Request> Which lines below fall between the one containing "Write a Blender" and the one containing "return Vector((x * t, dy * t, z))"? Repeat them exactly, counting both of those lines, and add nothing else.

[Dataset entries]
· · · · ·

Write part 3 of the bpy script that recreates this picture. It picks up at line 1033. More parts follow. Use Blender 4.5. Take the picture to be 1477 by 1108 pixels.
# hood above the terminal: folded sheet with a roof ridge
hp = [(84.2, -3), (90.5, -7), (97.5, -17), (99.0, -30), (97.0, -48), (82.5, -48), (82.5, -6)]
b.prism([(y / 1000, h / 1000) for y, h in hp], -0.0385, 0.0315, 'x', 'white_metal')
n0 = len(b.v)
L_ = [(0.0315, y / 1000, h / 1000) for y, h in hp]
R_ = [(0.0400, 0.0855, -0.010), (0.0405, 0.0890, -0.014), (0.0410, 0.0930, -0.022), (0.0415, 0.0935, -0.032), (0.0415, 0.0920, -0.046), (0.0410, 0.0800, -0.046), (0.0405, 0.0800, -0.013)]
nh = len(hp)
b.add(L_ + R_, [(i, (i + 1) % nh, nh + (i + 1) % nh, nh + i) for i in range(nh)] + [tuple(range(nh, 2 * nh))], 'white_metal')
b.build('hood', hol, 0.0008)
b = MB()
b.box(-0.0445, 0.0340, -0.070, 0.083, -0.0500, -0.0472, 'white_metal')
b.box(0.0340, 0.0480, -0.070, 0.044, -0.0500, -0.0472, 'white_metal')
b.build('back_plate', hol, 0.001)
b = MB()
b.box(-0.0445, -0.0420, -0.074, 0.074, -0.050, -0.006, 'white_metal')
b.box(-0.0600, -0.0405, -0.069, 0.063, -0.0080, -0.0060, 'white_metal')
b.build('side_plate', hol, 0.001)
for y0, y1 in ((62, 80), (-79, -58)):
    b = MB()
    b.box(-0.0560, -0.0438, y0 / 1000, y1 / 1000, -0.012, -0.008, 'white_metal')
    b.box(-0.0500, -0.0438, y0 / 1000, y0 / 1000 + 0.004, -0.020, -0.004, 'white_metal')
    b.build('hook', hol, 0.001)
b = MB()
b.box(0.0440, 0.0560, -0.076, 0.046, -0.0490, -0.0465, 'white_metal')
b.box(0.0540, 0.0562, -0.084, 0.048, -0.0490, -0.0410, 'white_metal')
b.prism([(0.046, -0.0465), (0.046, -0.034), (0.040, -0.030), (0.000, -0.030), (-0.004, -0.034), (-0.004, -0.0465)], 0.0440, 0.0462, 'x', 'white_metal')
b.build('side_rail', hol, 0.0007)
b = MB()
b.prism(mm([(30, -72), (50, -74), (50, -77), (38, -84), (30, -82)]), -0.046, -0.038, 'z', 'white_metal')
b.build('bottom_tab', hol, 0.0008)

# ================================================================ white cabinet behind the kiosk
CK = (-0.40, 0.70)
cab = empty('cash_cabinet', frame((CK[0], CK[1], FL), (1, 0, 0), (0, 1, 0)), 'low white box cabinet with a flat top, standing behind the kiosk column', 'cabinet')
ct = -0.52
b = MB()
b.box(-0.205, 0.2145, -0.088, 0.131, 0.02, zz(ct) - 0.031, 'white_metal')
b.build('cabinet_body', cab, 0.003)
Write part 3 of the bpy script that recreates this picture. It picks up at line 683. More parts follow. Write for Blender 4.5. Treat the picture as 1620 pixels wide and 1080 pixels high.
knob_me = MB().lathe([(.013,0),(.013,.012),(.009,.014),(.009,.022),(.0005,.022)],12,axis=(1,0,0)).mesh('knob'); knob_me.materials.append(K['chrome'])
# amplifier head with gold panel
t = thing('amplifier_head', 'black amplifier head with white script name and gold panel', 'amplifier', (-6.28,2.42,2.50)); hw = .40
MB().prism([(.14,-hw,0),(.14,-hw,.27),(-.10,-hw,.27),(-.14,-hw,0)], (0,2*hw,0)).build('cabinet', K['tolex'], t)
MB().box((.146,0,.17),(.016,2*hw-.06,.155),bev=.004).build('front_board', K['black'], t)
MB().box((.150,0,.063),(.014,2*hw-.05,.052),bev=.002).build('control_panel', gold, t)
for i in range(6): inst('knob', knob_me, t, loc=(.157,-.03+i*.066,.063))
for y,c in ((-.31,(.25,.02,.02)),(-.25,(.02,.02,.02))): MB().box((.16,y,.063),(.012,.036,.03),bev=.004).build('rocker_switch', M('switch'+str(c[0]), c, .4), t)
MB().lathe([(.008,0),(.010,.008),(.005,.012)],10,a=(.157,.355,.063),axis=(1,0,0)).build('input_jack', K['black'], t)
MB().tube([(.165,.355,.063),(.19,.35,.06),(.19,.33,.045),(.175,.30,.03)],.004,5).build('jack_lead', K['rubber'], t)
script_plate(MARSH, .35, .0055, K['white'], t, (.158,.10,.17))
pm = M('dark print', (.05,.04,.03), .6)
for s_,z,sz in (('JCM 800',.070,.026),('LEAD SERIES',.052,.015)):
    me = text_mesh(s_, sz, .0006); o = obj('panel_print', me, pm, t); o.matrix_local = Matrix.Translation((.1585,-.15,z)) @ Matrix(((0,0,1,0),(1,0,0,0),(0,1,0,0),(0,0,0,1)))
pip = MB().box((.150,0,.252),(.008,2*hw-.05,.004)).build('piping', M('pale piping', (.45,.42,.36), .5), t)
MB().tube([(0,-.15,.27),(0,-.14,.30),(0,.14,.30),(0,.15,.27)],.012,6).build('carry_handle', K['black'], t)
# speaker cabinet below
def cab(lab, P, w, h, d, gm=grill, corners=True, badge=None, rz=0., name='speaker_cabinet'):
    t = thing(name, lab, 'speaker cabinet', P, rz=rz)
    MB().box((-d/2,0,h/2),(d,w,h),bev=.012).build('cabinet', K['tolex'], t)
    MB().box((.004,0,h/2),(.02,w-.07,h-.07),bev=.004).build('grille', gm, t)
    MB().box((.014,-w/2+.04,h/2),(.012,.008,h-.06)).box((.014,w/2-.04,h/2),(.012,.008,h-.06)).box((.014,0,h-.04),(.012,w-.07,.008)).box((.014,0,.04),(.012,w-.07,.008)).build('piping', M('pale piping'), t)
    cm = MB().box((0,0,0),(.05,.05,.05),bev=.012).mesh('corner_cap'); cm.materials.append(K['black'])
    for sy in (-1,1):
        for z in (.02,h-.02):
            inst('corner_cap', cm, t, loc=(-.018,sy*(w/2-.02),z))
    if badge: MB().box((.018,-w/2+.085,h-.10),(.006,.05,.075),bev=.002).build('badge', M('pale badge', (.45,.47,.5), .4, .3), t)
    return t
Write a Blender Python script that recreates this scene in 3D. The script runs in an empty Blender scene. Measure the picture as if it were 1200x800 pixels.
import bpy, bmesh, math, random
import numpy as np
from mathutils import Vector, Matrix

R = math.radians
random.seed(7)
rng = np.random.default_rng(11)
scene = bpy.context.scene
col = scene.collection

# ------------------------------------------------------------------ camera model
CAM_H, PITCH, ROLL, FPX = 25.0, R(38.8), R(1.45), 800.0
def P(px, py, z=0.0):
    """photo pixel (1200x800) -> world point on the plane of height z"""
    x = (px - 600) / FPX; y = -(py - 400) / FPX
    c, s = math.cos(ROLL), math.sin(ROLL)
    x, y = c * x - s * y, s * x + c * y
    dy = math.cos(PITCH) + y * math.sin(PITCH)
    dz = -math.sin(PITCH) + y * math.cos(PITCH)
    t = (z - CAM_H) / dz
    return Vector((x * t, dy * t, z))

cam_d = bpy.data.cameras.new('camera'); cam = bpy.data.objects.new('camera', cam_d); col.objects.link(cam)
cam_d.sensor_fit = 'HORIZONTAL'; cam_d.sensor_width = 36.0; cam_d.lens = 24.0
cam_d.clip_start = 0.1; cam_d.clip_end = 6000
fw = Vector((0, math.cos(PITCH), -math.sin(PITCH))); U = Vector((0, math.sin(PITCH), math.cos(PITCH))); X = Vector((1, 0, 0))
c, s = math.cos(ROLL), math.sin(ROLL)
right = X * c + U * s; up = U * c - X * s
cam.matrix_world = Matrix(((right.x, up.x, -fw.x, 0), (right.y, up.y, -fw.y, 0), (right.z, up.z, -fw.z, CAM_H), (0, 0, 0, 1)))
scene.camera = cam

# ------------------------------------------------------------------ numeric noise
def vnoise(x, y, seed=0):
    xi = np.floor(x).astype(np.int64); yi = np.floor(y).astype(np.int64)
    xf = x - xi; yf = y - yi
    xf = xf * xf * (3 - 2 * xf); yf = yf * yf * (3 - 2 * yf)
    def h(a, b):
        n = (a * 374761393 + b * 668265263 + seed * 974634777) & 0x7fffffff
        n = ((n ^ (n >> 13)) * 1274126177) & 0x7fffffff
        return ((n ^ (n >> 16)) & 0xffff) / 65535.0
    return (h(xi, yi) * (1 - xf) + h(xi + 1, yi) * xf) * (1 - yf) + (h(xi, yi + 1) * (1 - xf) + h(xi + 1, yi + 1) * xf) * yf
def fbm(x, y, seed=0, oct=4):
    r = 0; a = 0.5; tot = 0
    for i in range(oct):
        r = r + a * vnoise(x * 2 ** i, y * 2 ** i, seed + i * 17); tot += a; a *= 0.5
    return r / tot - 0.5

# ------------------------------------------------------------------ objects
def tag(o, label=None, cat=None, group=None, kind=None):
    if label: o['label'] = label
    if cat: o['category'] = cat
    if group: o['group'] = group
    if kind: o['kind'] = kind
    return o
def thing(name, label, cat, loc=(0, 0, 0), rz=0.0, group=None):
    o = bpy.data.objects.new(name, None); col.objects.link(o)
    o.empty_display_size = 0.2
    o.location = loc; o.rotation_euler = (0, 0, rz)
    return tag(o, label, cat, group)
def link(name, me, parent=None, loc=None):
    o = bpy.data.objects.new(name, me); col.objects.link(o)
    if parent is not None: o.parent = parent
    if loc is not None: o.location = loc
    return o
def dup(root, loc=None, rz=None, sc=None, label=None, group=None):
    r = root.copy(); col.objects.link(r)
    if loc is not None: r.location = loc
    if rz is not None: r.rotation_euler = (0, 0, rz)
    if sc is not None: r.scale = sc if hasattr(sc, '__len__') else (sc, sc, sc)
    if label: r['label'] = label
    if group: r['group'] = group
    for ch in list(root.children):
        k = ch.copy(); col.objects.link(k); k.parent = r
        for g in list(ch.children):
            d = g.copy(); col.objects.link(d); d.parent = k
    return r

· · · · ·

Full response>
Write a Blender Python script that recreates this scene in 3D. The script runs in an empty Blender scene. Measure the picture as if it were 1200x800 pixels.
import bpy, bmesh, math, random
import numpy as np
from mathutils import Vector, Matrix

R = math.radians
random.seed(7)
rng = np.random.default_rng(11)
scene = bpy.context.scene
col = scene.collection

# ------------------------------------------------------------------ camera model
CAM_H, PITCH, ROLL, FPX = 25.0, R(38.8), R(1.45), 800.0
def P(px, py, z=0.0):
    """photo pixel (1200x800) -> world point on the plane of height z"""
    x = (px - 600) / FPX; y = -(py - 400) / FPX
    c, s = math.cos(ROLL), math.sin(ROLL)
    x, y = c * x - s * y, s * x + c * y
    dy = math.cos(PITCH) + y * math.sin(PITCH)
    dz = -math.sin(PITCH) + y * math.cos(PITCH)
    t = (z - CAM_H) / dz
    return Vector((x * t, dy * t, z))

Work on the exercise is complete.